(TASK) Entries follow. Set all of them down as they stand.

(EXERCISE MATERIALS)
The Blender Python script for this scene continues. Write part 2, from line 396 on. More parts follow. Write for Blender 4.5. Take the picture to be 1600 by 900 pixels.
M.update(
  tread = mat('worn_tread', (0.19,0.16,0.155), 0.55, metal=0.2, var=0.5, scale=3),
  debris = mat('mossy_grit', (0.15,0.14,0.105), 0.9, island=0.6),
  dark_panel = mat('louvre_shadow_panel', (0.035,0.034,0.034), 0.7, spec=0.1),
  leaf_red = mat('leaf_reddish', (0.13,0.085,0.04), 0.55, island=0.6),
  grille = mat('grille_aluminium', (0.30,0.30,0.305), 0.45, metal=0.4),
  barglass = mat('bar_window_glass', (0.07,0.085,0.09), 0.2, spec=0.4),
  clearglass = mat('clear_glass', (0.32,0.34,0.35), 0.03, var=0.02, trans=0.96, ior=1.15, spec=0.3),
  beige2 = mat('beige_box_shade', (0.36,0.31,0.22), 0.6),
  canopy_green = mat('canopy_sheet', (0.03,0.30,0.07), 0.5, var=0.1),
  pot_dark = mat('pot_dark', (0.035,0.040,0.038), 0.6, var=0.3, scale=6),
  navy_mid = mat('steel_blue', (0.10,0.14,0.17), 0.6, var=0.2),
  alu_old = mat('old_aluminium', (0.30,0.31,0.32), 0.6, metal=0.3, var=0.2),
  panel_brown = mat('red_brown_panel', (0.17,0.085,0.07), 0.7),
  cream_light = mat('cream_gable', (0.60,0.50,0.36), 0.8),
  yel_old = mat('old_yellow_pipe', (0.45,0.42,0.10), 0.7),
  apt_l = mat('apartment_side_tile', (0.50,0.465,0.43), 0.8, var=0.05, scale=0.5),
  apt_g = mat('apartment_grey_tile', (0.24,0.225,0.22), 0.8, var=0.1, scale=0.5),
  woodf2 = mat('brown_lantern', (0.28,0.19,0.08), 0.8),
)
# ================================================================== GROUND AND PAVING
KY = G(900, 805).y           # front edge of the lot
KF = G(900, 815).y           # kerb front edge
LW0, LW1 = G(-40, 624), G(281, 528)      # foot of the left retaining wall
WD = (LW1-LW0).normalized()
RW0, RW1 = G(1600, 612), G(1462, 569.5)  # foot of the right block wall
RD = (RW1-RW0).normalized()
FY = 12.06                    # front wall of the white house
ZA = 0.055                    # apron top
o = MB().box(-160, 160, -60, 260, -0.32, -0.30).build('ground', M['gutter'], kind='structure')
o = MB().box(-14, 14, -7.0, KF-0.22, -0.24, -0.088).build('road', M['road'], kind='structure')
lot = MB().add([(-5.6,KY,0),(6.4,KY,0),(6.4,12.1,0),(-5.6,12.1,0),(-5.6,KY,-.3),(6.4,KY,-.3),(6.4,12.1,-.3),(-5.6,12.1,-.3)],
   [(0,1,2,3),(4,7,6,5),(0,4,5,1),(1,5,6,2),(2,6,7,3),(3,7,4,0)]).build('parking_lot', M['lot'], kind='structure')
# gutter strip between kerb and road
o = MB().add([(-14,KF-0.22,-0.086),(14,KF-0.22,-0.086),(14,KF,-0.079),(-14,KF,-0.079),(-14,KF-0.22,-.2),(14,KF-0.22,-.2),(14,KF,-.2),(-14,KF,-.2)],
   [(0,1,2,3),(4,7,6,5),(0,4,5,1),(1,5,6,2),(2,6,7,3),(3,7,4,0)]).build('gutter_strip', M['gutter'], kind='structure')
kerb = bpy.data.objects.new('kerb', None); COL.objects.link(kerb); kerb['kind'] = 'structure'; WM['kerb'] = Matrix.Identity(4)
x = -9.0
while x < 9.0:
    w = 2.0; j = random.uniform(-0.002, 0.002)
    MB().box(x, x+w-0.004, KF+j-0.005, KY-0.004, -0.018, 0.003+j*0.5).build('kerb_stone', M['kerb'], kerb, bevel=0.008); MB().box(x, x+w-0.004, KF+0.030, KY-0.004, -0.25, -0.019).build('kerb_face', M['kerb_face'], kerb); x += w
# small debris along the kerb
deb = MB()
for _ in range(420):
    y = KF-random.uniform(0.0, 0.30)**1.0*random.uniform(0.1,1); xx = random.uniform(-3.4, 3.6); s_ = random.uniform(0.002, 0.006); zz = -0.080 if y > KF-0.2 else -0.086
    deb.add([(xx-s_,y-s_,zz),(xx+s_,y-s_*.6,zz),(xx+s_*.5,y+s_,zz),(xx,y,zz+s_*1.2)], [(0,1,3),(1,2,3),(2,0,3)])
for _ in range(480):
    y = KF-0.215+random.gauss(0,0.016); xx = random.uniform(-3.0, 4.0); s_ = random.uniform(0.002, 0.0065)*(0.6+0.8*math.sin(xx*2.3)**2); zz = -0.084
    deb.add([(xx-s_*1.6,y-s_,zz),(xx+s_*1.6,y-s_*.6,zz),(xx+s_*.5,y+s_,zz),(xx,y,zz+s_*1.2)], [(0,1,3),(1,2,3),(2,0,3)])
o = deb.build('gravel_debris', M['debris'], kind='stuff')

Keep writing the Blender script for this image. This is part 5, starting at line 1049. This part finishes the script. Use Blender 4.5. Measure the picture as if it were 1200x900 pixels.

(TASK RESPONSE)
The Blender Python script for this scene continues. Write part 2, from line 396 on. More parts follow. Write for Blender 4.5. Take the picture to be 1600 by 900 pixels.
M.update(
  tread = mat('worn_tread', (0.19,0.16,0.155), 0.55, metal=0.2, var=0.5, scale=3),
  debris = mat('mossy_grit', (0.15,0.14,0.105), 0.9, island=0.6),
  dark_panel = mat('louvre_shadow_panel', (0.035,0.034,0.034), 0.7, spec=0.1),
  leaf_red = mat('leaf_reddish', (0.13,0.085,0.04), 0.55, island=0.6),
  grille = mat('grille_aluminium', (0.30,0.30,0.305), 0.45, metal=0.4),
  barglass = mat('bar_window_glass', (0.07,0.085,0.09), 0.2, spec=0.4),
  clearglass = mat('clear_glass', (0.32,0.34,0.35), 0.03, var=0.02, trans=0.96, ior=1.15, spec=0.3),
  beige2 = mat('beige_box_shade', (0.36,0.31,0.22), 0.6),
  canopy_green = mat('canopy_sheet', (0.03,0.30,0.07), 0.5, var=0.1),
  pot_dark = mat('pot_dark', (0.035,0.040,0.038), 0.6, var=0.3, scale=6),
  navy_mid = mat('steel_blue', (0.10,0.14,0.17), 0.6, var=0.2),
  alu_old = mat('old_aluminium', (0.30,0.31,0.32), 0.6, metal=0.3, var=0.2),
  panel_brown = mat('red_brown_panel', (0.17,0.085,0.07), 0.7),
  cream_light = mat('cream_gable', (0.60,0.50,0.36), 0.8),
  yel_old = mat('old_yellow_pipe', (0.45,0.42,0.10), 0.7),
  apt_l = mat('apartment_side_tile', (0.50,0.465,0.43), 0.8, var=0.05, scale=0.5),
  apt_g = mat('apartment_grey_tile', (0.24,0.225,0.22), 0.8, var=0.1, scale=0.5),
  woodf2 = mat('brown_lantern', (0.28,0.19,0.08), 0.8),
)
# ================================================================== GROUND AND PAVING
KY = G(900, 805).y           # front edge of the lot
KF = G(900, 815).y           # kerb front edge
LW0, LW1 = G(-40, 624), G(281, 528)      # foot of the left retaining wall
WD = (LW1-LW0).normalized()
RW0, RW1 = G(1600, 612), G(1462, 569.5)  # foot of the right block wall
RD = (RW1-RW0).normalized()
FY = 12.06                    # front wall of the white house
ZA = 0.055                    # apron top
o = MB().box(-160, 160, -60, 260, -0.32, -0.30).build('ground', M['gutter'], kind='structure')
o = MB().box(-14, 14, -7.0, KF-0.22, -0.24, -0.088).build('road', M['road'], kind='structure')
lot = MB().add([(-5.6,KY,0),(6.4,KY,0),(6.4,12.1,0),(-5.6,12.1,0),(-5.6,KY,-.3),(6.4,KY,-.3),(6.4,12.1,-.3),(-5.6,12.1,-.3)],
   [(0,1,2,3),(4,7,6,5),(0,4,5,1),(1,5,6,2),(2,6,7,3),(3,7,4,0)]).build('parking_lot', M['lot'], kind='structure')
# gutter strip between kerb and road
o = MB().add([(-14,KF-0.22,-0.086),(14,KF-0.22,-0.086),(14,KF,-0.079),(-14,KF,-0.079),(-14,KF-0.22,-.2),(14,KF-0.22,-.2),(14,KF,-.2),(-14,KF,-.2)],
   [(0,1,2,3),(4,7,6,5),(0,4,5,1),(1,5,6,2),(2,6,7,3),(3,7,4,0)]).build('gutter_strip', M['gutter'], kind='structure')
kerb = bpy.data.objects.new('kerb', None); COL.objects.link(kerb); kerb['kind'] = 'structure'; WM['kerb'] = Matrix.Identity(4)
x = -9.0
while x < 9.0:
    w = 2.0; j = random.uniform(-0.002, 0.002)
    MB().box(x, x+w-0.004, KF+j-0.005, KY-0.004, -0.018, 0.003+j*0.5).build('kerb_stone', M['kerb'], kerb, bevel=0.008); MB().box(x, x+w-0.004, KF+0.030, KY-0.004, -0.25, -0.019).build('kerb_face', M['kerb_face'], kerb); x += w
# small debris along the kerb
deb = MB()
for _ in range(420):
    y = KF-random.uniform(0.0, 0.30)**1.0*random.uniform(0.1,1); xx = random.uniform(-3.4, 3.6); s_ = random.uniform(0.002, 0.006); zz = -0.080 if y > KF-0.2 else -0.086
    deb.add([(xx-s_,y-s_,zz),(xx+s_,y-s_*.6,zz),(xx+s_*.5,y+s_,zz),(xx,y,zz+s_*1.2)], [(0,1,3),(1,2,3),(2,0,3)])
for _ in range(480):
    y = KF-0.215+random.gauss(0,0.016); xx = random.uniform(-3.0, 4.0); s_ = random.uniform(0.002, 0.0065)*(0.6+0.8*math.sin(xx*2.3)**2); zz = -0.084
    deb.add([(xx-s_*1.6,y-s_,zz),(xx+s_*1.6,y-s_*.6,zz),(xx+s_*.5,y+s_,zz),(xx,y,zz+s_*1.2)], [(0,1,3),(1,2,3),(2,0,3)])
o = deb.build('gravel_debris', M['debris'], kind='stuff')

Keep writing the Blender script for this image. This is part 5, starting at line 1049. This part finishes the script. Use Blender 4.5. Measure the picture as if it were 1200x900 pixels.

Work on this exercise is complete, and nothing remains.